The organization is always looking for new and interesting ways to bring people to the Loop. They study the placemaking work being done in other cities around the world to encourage similar work in Chicago.
Hummel and Edwards say their ideas range from a downtown winter festival to new expansive mural projects. They’ve entertained placemaking ideas such as a new food truck row and pop-up bars in alleyway containers.
“In Asia, this new thing is these microbars,” said Edwards. “A lot of them are in containers- you open up a container and it’s a little bar with four seats. Then you put ten seats outside – it’s totally charming.”
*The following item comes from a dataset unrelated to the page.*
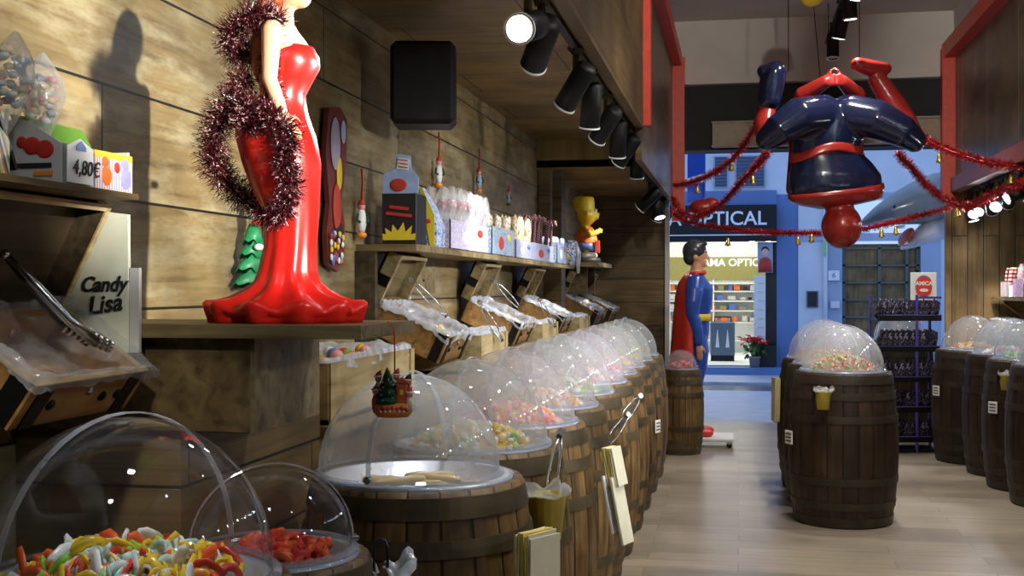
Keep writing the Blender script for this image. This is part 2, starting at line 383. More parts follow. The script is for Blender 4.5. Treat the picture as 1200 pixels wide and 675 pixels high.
M['toy_yellow'] = plain('toy_yellow', (.82, .55, .03), .35, var=.05)
M['toy_orange'] = plain('toy_orange', (.80, .17, .03), .4, var=.05)
M['toy_blue'] = plain('toy_blue', (.10, .18, .50), .4, var=.05)
M['green'] = plain('tree_green', (.02, .26, .10), .45, var=.3)
M['dgreen'] = plain('dark_tree_green', (.008, .085, .028), .4, var=.3)
M['leaf'] = plain('leaf_green', (.06, .16, .03), .5, var=.3)
M['poinsettia'] = plain('poinsettia_red', (.60, .02, .02), .5, var=.2)
M['orange'] = plain('orange_resin', (.70, .24, .03), .4, var=.15)
M['redres'] = plain('red_resin', (.50, .05, .03), .4, var=.15)
M['ribbon'] = plain('red_ribbon', (.55, .03, .025), .4, var=.1)
M['bell'] = plain('gold_bell', (.75, .55, .14), .25, .9, var=.1)
M['tinsel'] = plain('red_tinsel', (.38, .014, .014), .28, .35, var=.35, scale=60)
M['boa'] = printed('red_silver_tinsel', [(.012, .003, .004), (.07, .006, .009), (.02, .003, .005), (.10, .010, .014), (.02, .004, .006), (.60, .38, .38)], 90, .25)
M['shark_grey'] = plain('shark_grey', (.20, .24, .27), .18, var=.12, scale=5)
M['shark_white'] = plain('shark_pale', (.60, .58, .62), .3, var=.06)
M['rack_purple'] = plain('rack_purple', (.075, .05, .28), .4, var=.1)
M['street'] = plain('street_paving', (.40, .45, .55), .45, var=.12, scale=4)
M['facade'] = plain('facade_stucco', (.62, .67, .74), .7, var=.06, scale=2)
M['facade_d'] = plain('facade_blue_band', (.11, .20, .42), .6, var=.06, scale=2)
M['facade_t'] = plain('facade_trim', (.34, .42, .56), .6, var=.06, scale=2)
M['louver'] = plain('louver_slate', (.08, .13, .20), .6, var=.1)
M['gate'] = wood('gate_wood', (.22, .14, .055), (.28, .19, .08), (.13, .08, .03), 2)
M['optic_wall'] = plain('shop_white', (.85, .86, .82), .6, var=.03, scale=3)
M['optic_glow'] = emit('shop_ceiling_panel', (1, .98, .88), 1.9)
M['optic_line'] = emit('light_line', (1, 1, .97), 14)
M['lens'] = emit('lamp_lens', (.88, .95, 1.0), 80)
M['lens_off'] = plain('lamp_lens_dim', (.75, .78, .8), .2, var=.05)
M['letter'] = emit('backlit_letter', (1, 1, 1), 1.8)
M['letter_w'] = plain('white_letter', (.85, .87, .9), .4, var=.02)
# ------------------------------------------------------------------ camera
TH = math.radians(10.72)
cam = bpy.data.cameras.new('camera'); cam.lens = 42.0; cam.sensor_width = 36; cam.clip_end = 200
camo = bpy.data.objects.new('camera', cam); C.objects.link(camo); camo.location = (0, 0, 1.46); camo.rotation_euler = (PI / 2, 0, TH); scene.camera = camo
vs = scene.view_settings; scene.display_settings.display_device = 'sRGB'
vs.view_transform = 'Standard'; vs.look = 'None'; vs.gamma = 1; vs.use_curve_mapping = False; vs.exposure = 0.0
cy = scene.cycles; cy.max_bounces = 10; cy.transparent_max_bounces = 48; cy.glossy_bounces = 4; cy.diffuse_bounces = 4; cy.transmission_bounces = 6
cy.caustics_reflective = False; cy.caustics_refractive = False; cy.use_denoising = True; cy.sample_clamp_indirect = 6.0
w = bpy.data.worlds.new('dusk_sky'); scene.world = w; w.use_nodes = True
w.node_tree.nodes['Background'].inputs[0].default_value = (.40, .58, 1.0, 1); w.node_tree.nodes['Background'].inputs[1].default_value = 1.2

def box(x0, x1, y0, y1, z0, z1, mb=None):
    mb = mb or MB(); return mb.box(((x0 + x1) / 2, (y0 + y1) / 2, (z0 + z1) / 2), (x1 - x0, y1 - y0, z1 - z0))
YF = 13.4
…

Although Edwards follows international placemaking trends, he said the organization often collaborates rather than leads new initiatives.
“Sometimes we lead, sometimes we facilitate,” he said. ”A lot of times we follow and just try to aggregate.”
The Chicago Loop Alliance takes a multi-layered approach to neighborhood improvement with four programs that include outreach to the homeless, a cleaning team, and neighborhood development planning. The CLA also manages the seasonal banners and Lightscape installation on State Street.
Artists like Conner embrace placemaking as a way to support this team by making a positive, imaginative environment- even if it’s just momentary.
“The gift is to help lift people out of their daily grind- to help lift people, period” he said. “Even if just for that moment, if you can give them that gift, then you’ve done your job.”